* **GIVEN REQUEST**
Each line containing the word "image" needs to be copied.

* **EXTRACTED ENTRIES**
Begin
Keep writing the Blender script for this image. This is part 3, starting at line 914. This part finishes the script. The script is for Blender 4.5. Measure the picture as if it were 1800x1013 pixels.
End
Begin
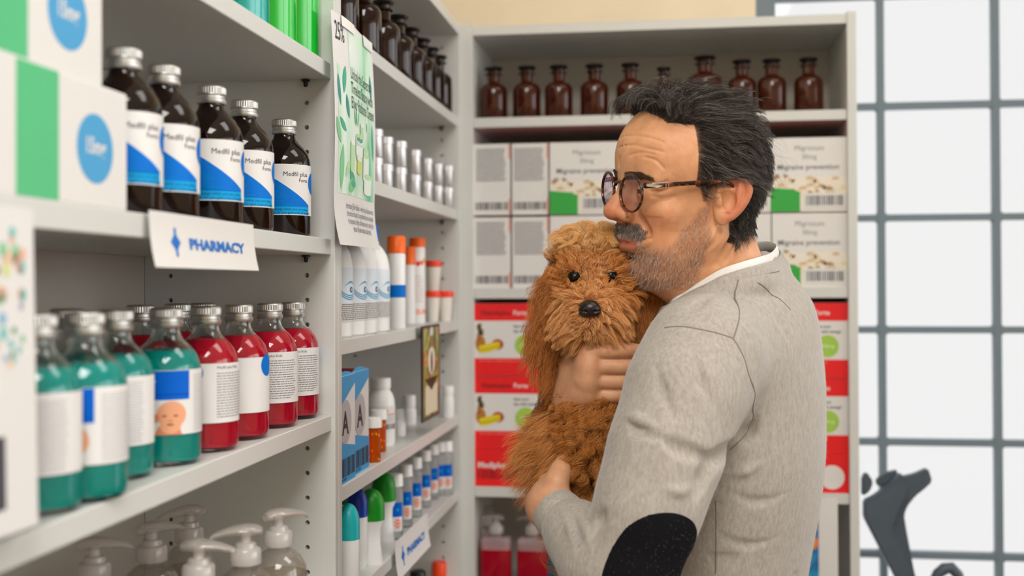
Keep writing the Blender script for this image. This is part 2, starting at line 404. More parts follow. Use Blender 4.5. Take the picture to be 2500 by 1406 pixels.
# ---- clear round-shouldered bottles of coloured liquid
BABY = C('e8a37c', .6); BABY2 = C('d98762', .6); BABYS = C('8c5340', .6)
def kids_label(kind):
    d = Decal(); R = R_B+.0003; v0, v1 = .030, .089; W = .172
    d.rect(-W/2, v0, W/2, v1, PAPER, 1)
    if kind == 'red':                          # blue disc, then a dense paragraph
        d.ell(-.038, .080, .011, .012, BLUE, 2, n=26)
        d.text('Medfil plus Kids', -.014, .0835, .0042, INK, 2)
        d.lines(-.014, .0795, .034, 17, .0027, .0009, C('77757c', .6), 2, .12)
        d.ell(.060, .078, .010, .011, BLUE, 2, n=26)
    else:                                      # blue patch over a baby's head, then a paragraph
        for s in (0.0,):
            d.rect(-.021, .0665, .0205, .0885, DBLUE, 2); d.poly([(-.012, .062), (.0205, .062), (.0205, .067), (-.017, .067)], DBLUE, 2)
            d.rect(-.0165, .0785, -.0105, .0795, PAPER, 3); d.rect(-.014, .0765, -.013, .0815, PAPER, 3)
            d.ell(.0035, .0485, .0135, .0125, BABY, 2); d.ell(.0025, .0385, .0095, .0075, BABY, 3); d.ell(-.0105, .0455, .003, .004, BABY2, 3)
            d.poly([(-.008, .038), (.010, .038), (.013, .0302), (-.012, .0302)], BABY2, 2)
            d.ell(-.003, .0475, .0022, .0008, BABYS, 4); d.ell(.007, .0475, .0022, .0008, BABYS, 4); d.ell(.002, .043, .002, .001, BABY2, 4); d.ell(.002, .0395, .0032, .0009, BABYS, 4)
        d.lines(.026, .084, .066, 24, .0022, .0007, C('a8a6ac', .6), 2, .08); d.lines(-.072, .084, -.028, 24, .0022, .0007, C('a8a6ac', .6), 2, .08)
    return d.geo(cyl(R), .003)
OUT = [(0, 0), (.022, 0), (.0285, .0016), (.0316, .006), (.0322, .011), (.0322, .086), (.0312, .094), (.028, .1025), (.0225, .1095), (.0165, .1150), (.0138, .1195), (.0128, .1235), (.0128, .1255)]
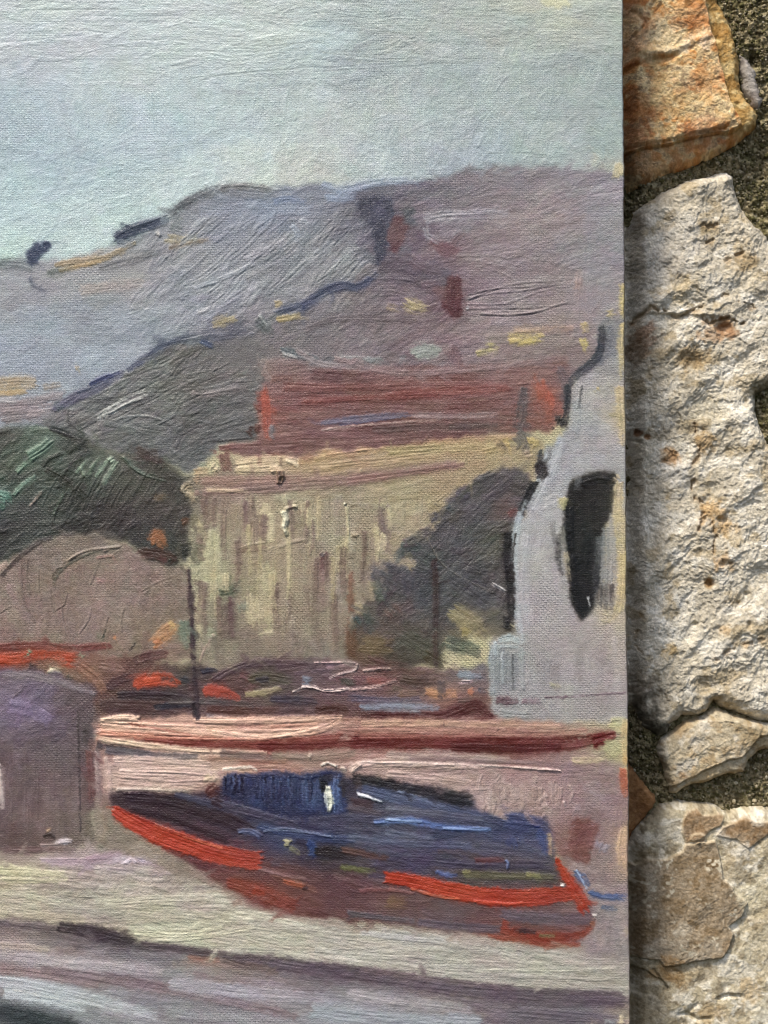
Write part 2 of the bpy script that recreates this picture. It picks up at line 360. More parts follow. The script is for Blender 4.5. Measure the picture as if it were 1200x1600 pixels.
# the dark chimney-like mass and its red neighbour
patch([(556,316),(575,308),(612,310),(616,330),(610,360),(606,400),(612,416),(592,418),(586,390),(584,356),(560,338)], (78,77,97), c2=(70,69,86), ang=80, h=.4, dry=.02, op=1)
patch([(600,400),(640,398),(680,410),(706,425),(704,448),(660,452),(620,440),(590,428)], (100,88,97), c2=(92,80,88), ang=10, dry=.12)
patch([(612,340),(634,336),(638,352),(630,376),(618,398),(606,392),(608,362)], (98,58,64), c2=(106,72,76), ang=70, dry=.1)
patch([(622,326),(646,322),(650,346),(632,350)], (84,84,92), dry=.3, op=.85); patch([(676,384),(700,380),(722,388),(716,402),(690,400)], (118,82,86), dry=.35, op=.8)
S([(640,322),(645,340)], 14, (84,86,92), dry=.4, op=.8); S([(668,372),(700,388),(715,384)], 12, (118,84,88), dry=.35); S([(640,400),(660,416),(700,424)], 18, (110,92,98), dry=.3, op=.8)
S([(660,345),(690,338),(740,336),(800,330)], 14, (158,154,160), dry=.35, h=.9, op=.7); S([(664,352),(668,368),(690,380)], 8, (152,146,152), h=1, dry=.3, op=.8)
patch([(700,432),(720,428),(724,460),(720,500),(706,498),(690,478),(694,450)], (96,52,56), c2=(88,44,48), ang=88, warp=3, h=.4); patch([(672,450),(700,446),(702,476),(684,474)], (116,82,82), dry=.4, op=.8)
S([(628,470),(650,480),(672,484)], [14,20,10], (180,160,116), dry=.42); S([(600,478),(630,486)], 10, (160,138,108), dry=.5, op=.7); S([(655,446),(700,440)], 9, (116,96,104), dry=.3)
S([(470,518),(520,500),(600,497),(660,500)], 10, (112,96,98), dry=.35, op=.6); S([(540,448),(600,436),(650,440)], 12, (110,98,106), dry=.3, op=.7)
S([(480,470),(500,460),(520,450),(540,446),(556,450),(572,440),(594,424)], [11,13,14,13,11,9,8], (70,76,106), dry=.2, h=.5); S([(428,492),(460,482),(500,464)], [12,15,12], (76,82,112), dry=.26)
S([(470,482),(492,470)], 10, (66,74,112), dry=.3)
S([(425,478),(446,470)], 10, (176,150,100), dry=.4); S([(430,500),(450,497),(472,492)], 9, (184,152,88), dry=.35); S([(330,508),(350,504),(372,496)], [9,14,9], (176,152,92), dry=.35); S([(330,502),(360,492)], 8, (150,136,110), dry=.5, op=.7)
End
* **RESULT FOR THIS TASK**
Keep writing the Blender script for this image. This is part 3, starting at line 914. This part finishes the script. The script is for Blender 4.5. Measure the picture as if it were 1800x1013 pixels.
Keep writing the Blender script for this image. This is part 2, starting at line 404. More parts follow. Use Blender 4.5. Take the picture to be 2500 by 1406 pixels.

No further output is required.